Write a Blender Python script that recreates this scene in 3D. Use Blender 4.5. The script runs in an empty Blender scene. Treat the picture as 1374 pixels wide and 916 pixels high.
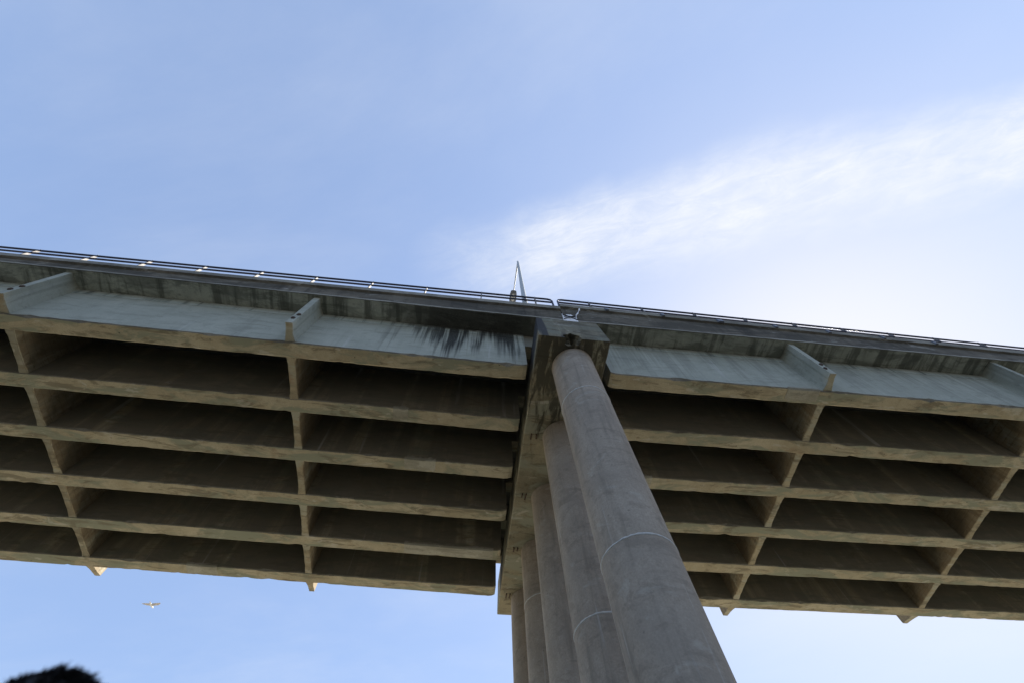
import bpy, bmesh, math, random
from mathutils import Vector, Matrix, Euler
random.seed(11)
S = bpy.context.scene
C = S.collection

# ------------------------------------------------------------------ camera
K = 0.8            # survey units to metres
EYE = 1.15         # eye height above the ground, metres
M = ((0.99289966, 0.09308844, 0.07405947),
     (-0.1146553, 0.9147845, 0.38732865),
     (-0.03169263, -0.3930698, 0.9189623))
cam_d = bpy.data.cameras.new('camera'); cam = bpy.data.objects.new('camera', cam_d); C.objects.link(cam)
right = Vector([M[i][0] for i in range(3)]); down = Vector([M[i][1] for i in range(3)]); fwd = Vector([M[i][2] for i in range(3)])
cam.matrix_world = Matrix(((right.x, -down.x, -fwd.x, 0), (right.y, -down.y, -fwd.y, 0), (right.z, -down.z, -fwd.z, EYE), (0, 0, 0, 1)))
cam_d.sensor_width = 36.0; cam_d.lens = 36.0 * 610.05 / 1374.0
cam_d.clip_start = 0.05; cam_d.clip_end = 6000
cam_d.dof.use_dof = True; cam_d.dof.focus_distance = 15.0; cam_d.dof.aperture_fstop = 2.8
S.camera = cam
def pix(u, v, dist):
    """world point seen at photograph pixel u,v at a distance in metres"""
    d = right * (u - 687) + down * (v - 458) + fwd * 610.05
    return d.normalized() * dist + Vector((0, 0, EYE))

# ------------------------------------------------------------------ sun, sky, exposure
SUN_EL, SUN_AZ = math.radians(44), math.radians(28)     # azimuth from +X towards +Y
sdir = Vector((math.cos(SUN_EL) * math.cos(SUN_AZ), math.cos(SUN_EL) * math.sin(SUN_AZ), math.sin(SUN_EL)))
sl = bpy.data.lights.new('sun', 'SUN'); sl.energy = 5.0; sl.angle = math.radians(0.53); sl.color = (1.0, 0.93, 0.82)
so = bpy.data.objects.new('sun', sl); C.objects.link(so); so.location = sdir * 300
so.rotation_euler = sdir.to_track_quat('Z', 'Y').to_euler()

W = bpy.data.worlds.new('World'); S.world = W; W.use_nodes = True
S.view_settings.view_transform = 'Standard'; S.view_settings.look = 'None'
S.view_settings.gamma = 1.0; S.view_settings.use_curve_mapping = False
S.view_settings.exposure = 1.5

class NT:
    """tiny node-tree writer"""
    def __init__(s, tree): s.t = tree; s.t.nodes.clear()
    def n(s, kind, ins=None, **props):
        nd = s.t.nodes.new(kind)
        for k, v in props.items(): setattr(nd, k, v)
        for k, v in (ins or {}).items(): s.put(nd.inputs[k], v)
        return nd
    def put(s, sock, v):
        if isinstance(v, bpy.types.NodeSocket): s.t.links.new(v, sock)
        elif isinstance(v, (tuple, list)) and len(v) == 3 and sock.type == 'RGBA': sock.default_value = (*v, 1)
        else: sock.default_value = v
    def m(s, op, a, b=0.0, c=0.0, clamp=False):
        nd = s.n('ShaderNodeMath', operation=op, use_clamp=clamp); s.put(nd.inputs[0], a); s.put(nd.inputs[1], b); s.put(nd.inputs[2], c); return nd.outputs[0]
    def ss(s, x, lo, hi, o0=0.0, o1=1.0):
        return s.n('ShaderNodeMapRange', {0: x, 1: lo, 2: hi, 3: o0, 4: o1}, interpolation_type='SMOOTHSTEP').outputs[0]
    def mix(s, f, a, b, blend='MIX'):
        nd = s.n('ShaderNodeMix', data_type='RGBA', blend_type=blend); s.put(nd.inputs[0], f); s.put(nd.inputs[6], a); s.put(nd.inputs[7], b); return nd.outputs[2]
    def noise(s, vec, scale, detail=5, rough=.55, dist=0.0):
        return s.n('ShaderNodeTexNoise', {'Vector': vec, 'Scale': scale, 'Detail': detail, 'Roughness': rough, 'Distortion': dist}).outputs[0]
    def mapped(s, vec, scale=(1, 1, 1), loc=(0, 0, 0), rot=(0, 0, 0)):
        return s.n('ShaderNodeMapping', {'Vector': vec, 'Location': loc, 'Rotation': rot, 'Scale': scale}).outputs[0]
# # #
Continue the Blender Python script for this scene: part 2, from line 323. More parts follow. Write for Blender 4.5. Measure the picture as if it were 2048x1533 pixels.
# # #
▸ Short exercise
Show each line in the entries that holds the string "script".

▸ Solution for this problem
Write a Blender Python script that recreates this scene in 3D. Use Blender 4.5. The script runs in an empty Blender scene. Treat the picture as 1374 pixels wide and 916 pixels high.
Continue the Blender Python script for this scene: part 2, from line 323. More parts follow. Write for Blender 4.5. Measure the picture as if it were 2048x1533 pixels.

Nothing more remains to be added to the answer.